Roger McDermott, on Medvedev's Ambitious Military Reform Plans (excerpt):
Russia has announced its most ambitious, systemic military modernization program since the collapse of the USSR, scheduled to deliver a more efficient and combat-ready military by 2020. These plans betray breathtaking confidence. They will include 955 Borey-type submarines, armed with the Bulava sea-launched ballistic missile; ground-based modernized Topol-M ballistic missiles that will completely replace conventional Topols; modern tanks for the army (for instance, the T-80 Chernyy Orel [Black Eagle]); air defense systems (the S-400 surface-to-air missile system); and fifth-generation Russian fighters (series deliveries of the state-of-the-art, multi-purpose Su-35 fighters are due to begin in 2011) (Izvestia, October 20).

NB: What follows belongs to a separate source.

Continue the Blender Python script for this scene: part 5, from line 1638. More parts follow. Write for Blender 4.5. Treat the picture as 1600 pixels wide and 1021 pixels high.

Perhaps even more ambitious are the plans to upgrade all units and subunits to the category of permanent combat readiness units (at the moment the ratio of combat to general readiness units is one to five). There is little public discussion of how these plans may be negatively affected by the sliding price of oil and the economic crisis currently faced by Russia, which until recently has been played down by Prime Minister Vladimir Putin. There are elements of these reforms, however, that have been underestimated by Western commentators and are worth noting. They are a result of Russia’s experience in the war with Georgia in August: the shift to a brigade-based organization and a rapid reaction system that takes existing airborne troops and remolds them to provide more rapidly deployable troops from each military district. Taken together, these reform plans suggest that the Kremlin envisages using conventional warfare to resolve future crises.